## Exercise instructions
Quote each line of the material verbatim, without the pictures.

## Dataset content
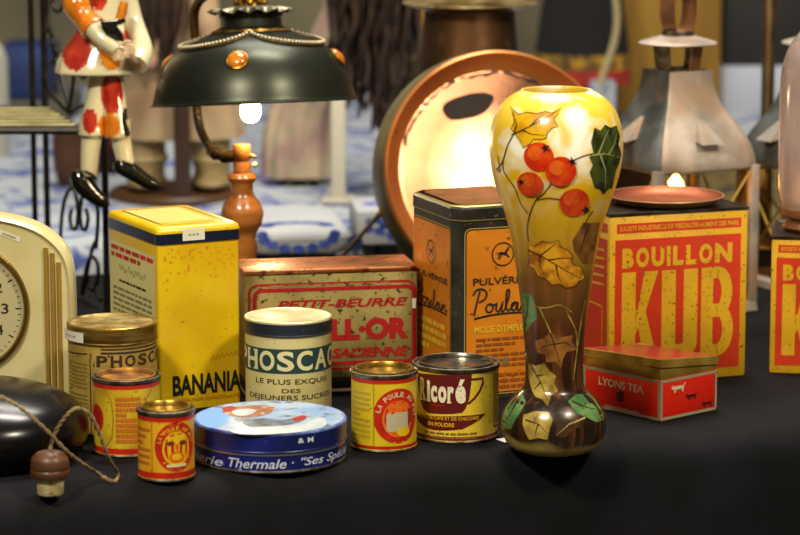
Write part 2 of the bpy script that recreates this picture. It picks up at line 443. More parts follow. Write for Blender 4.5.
mb.decal(circ(s0+.006, z0-.018, .0085, .005), f, YEL, .0006)
mb.line([(t.a(-18), t.z(446)), (t.a(-18), t.z(384))], .0008, f, mat('print_ochre', '9a6f12', .5))
mb.dashes(t.a(-70), t.a(-24), t.z(440), t.z(392), 9, f, mat('print_faint', 'b89a22', .5), seed=5)
mb.build('printed_label', t.root)
# ------------------------------------------------------------------ maroon cup coffee tin
t = RTin('coffee_tin', 'yellow coffee tin printed with a big maroon cup, steel lever lid, left of the vase', 'tin', 456, 85, 444, 369.5, 'round tins')
MAR = mat('maroon_print', '5c1412', 0.4, wear='8a6a20', wscale=200, wlo=.69, whi=.75)
t.body(mat('warm_yellow_print', 'e6c83c', 0.4, col2='dab832', scale=25, wear='6b4d10', wscale=200, wlo=.68, whi=.74), t.h-.005)
t.lever(m_lid=mat('polished_lid', '9a9484', .22, .95, col2='6d675a', scale=20), inner=.88, rise=.001)
mb = MB(MAR); f = t.f; q = t.q
t.band(mb, 0.0032, t.z(437.5), mat('red_foot', '7a2415', .45)); t.band(mb, t.z(371.5), t.z(370), MAR)
Z = lambda zx, zy: q(340+zx/4.459, 340+zy/4.459)
mb.decal([Z(348,146), Z(400,152), Z(450,155), Z(500,155), Z(550,152), Z(586,147), Z(583,200), Z(575,262), Z(560,305), Z(545,324), Z(500,330), Z(440,330), Z(395,326), Z(372,305), Z(357,255), Z(350,200)], f, MAR, .0003)
mb.line([Z(580,176), Z(608,174), Z(634,170), Z(636,188), Z(622,225), Z(600,258), Z(570,285)], .0027, f, MAR, .0003)
mb.decal([Z(336,326), Z(400,336), Z(480,340), Z(560,337), Z(646,326), Z(628,350), Z(590,375), Z(545,398), Z(480,404), Z(420,402), Z(380,388), Z(350,360)], f, MAR, .0003)
CW = mat('letter_ivory', 'e2d8b8', .42)
u0, u1 = Z(360,0)[0], Z(560,0)[0]; zl = t.z(340+283/4.459); zt = t.z(340+182/4.459)
xs = [0, .2, .3, .46, .65, .79, 1.0]
for k, ch in enumerate('Ricor'):
    w0, w1 = u0+(u1-u0)*xs[k], u0+(u1-u0)*(xs[k+1]-.02)
    hi = zl+(zt-zl)*(1.0 if ch == 'R' else .95 if ch == 'i' else .74)
    mb.text(ch, w0, zl, w1, hi, f, CW, .045)
    if ch in 'Rir': mb.rect(w0-.0006, zl, w0+(w1-w0)*(.5 if ch != 'i' else 1)+.0006, zl+.002, f, CW, .0006)
mb.text('é', u0+(u1-u0)*.80, zl, u1, zl+(zt-zl)*1.06, f, CW, .045)
mb.text('POUDRE DE CAFE ET DE CHICOREE', Z(345,0)[0], t.z(340+359/4.459), Z(618,0)[0], t.z(340+344/4.459), f, YEL, .01)
mb.text('EN POUDRE', Z(395,0)[0], t.z(340+389/4.459), Z(510,0)[0], t.z(340+371/4.459), f, YEL, .02)
mb.dashes(Z(410,0)[0], Z(490,0)[0], t.z(340+299/4.459), t.z(340+292/4.459), 1, f, RED)
mb.dashes(Z(380,0)[0], Z(610,0)[0], t.z(340+445/4.459), t.z(340+412/4.459), 2, f, mat('print_olive', '7a6426', .5), seed=3, fill=.6)
pn = rrect(t.a(62), t.z(432), t.a(88), t.z(375), .004)
mb.line(pn+[pn[0]], .0012, f, MAR, .0003)
mb.dashes(t.a(65), t.a(85), t.z(428), t.z(379), 16, f, mat('print_olive', '7a6426', .5), seed=8)
mb.build('printed_label', t.root)
# ================================================================== box tins
class BTin:
    def __init__(b, name, label, cat, A, rot, w, d, h, z0=0.0, group=None):
        b.w, b.d, b.h, b.rot = w, d, h, rot
        c, s = math.cos(rot), math.sin(rot)
        b.loc = Vector((A.x + c*w/2 - s*d/2, A.y + s*w/2 + c*d/2, z0))
        b.M = Matrix.Translation(b.loc) @ Matrix.Rotation(rot, 4, 'Z'); b.Mi = b.M.inverted()
        b.root = thing(name, label, cat, b.loc, rot, group)
        b.F = lambda u, v, e: Vector((u, -d/2-e, v))
        b.L = lambda u, v, e: Vector((-w/2-e, -u, v))
        b.T = lambda u, v, e: Vector((u, v, b.h+e))
    def ray(b, px, py):
        o = Vector((0, 0, H)); u = (px-400)/F; v = (py-267.5)/F
        d = Vector((u, CP - v*SP, -(SP + v*CP)))
        o2 = b.Mi @ o; d2 = (b.Mi @ (o+d)) - o2; return o2, d2
    def qf(b, px, py):
        o, d = b.ray(px, py); k = (-b.d/2-o.y)/d.y; p = o+d*k; return (p.x, p.z)
    def ql(b, px, py):
        o, d = b.ray(px, py); k = (-b.w/2-o.x)/d.x; p = o+d*k; return (-p.y, p.z)
    def qt(b, px, py):
        o, d = b.ray(px, py); k = (b.h-o.z)/d.z; p = o+d*k; return (p.x, p.y)
def T(mb, s_, q, f, x0, yt, yb, x1, m, bold=0, shear=0, e=.0006):
    a = q(x0, yb); b_ = q(x0, yt); c = q(x1, (yt+yb)/2-3)
    mb.text(s_, a[0], a[1], c[0], b_[1], f, m, bold, shear, e, maxlen=.012)
def rotof(A, B): return math.atan2(B.y-A.y, B.x-A.x)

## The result
Write part 2 of the bpy script that recreates this picture. It picks up at line 443. More parts follow. Write for Blender 4.5.
mb.decal(circ(s0+.006, z0-.018, .0085, .005), f, YEL, .0006)
mb.line([(t.a(-18), t.z(446)), (t.a(-18), t.z(384))], .0008, f, mat('print_ochre', '9a6f12', .5))
mb.dashes(t.a(-70), t.a(-24), t.z(440), t.z(392), 9, f, mat('print_faint', 'b89a22', .5), seed=5)
mb.build('printed_label', t.root)
# ------------------------------------------------------------------ maroon cup coffee tin
t = RTin('coffee_tin', 'yellow coffee tin printed with a big maroon cup, steel lever lid, left of the vase', 'tin', 456, 85, 444, 369.5, 'round tins')
MAR = mat('maroon_print', '5c1412', 0.4, wear='8a6a20', wscale=200, wlo=.69, whi=.75)
t.body(mat('warm_yellow_print', 'e6c83c', 0.4, col2='dab832', scale=25, wear='6b4d10', wscale=200, wlo=.68, whi=.74), t.h-.005)
t.lever(m_lid=mat('polished_lid', '9a9484', .22, .95, col2='6d675a', scale=20), inner=.88, rise=.001)
mb = MB(MAR); f = t.f; q = t.q
t.band(mb, 0.0032, t.z(437.5), mat('red_foot', '7a2415', .45)); t.band(mb, t.z(371.5), t.z(370), MAR)
Z = lambda zx, zy: q(340+zx/4.459, 340+zy/4.459)
mb.decal([Z(348,146), Z(400,152), Z(450,155), Z(500,155), Z(550,152), Z(586,147), Z(583,200), Z(575,262), Z(560,305), Z(545,324), Z(500,330), Z(440,330), Z(395,326), Z(372,305), Z(357,255), Z(350,200)], f, MAR, .0003)
mb.line([Z(580,176), Z(608,174), Z(634,170), Z(636,188), Z(622,225), Z(600,258), Z(570,285)], .0027, f, MAR, .0003)
mb.decal([Z(336,326), Z(400,336), Z(480,340), Z(560,337), Z(646,326), Z(628,350), Z(590,375), Z(545,398), Z(480,404), Z(420,402), Z(380,388), Z(350,360)], f, MAR, .0003)
CW = mat('letter_ivory', 'e2d8b8', .42)
u0, u1 = Z(360,0)[0], Z(560,0)[0]; zl = t.z(340+283/4.459); zt = t.z(340+182/4.459)
xs = [0, .2, .3, .46, .65, .79, 1.0]
for k, ch in enumerate('Ricor'):
    w0, w1 = u0+(u1-u0)*xs[k], u0+(u1-u0)*(xs[k+1]-.02)
    hi = zl+(zt-zl)*(1.0 if ch == 'R' else .95 if ch == 'i' else .74)
    mb.text(ch, w0, zl, w1, hi, f, CW, .045)
    if ch in 'Rir': mb.rect(w0-.0006, zl, w0+(w1-w0)*(.5 if ch != 'i' else 1)+.0006, zl+.002, f, CW, .0006)
mb.text('é', u0+(u1-u0)*.80, zl, u1, zl+(zt-zl)*1.06, f, CW, .045)
mb.text('POUDRE DE CAFE ET DE CHICOREE', Z(345,0)[0], t.z(340+359/4.459), Z(618,0)[0], t.z(340+344/4.459), f, YEL, .01)
mb.text('EN POUDRE', Z(395,0)[0], t.z(340+389/4.459), Z(510,0)[0], t.z(340+371/4.459), f, YEL, .02)
mb.dashes(Z(410,0)[0], Z(490,0)[0], t.z(340+299/4.459), t.z(340+292/4.459), 1, f, RED)
mb.dashes(Z(380,0)[0], Z(610,0)[0], t.z(340+445/4.459), t.z(340+412/4.459), 2, f, mat('print_olive', '7a6426', .5), seed=3, fill=.6)
pn = rrect(t.a(62), t.z(432), t.a(88), t.z(375), .004)
mb.line(pn+[pn[0]], .0012, f, MAR, .0003)
mb.dashes(t.a(65), t.a(85), t.z(428), t.z(379), 16, f, mat('print_olive', '7a6426', .5), seed=8)
mb.build('printed_label', t.root)
# ================================================================== box tins
class BTin:
    def __init__(b, name, label, cat, A, rot, w, d, h, z0=0.0, group=None):
        b.w, b.d, b.h, b.rot = w, d, h, rot
        c, s = math.cos(rot), math.sin(rot)
        b.loc = Vector((A.x + c*w/2 - s*d/2, A.y + s*w/2 + c*d/2, z0))
        b.M = Matrix.Translation(b.loc) @ Matrix.Rotation(rot, 4, 'Z'); b.Mi = b.M.inverted()
        b.root = thing(name, label, cat, b.loc, rot, group)
        b.F = lambda u, v, e: Vector((u, -d/2-e, v))
        b.L = lambda u, v, e: Vector((-w/2-e, -u, v))
        b.T = lambda u, v, e: Vector((u, v, b.h+e))
    def ray(b, px, py):
        o = Vector((0, 0, H)); u = (px-400)/F; v = (py-267.5)/F
        d = Vector((u, CP - v*SP, -(SP + v*CP)))
        o2 = b.Mi @ o; d2 = (b.Mi @ (o+d)) - o2; return o2, d2
    def qf(b, px, py):
        o, d = b.ray(px, py); k = (-b.d/2-o.y)/d.y; p = o+d*k; return (p.x, p.z)
    def ql(b, px, py):
        o, d = b.ray(px, py); k = (-b.w/2-o.x)/d.x; p = o+d*k; return (-p.y, p.z)
    def qt(b, px, py):
        o, d = b.ray(px, py); k = (b.h-o.z)/d.z; p = o+d*k; return (p.x, p.y)
def T(mb, s_, q, f, x0, yt, yb, x1, m, bold=0, shear=0, e=.0006):
    a = q(x0, yb); b_ = q(x0, yt); c = q(x1, (yt+yb)/2-3)
    mb.text(s_, a[0], a[1], c[0], b_[1], f, m, bold, shear, e, maxlen=.012)
def rotof(A, B): return math.atan2(B.y-A.y, B.x-A.x)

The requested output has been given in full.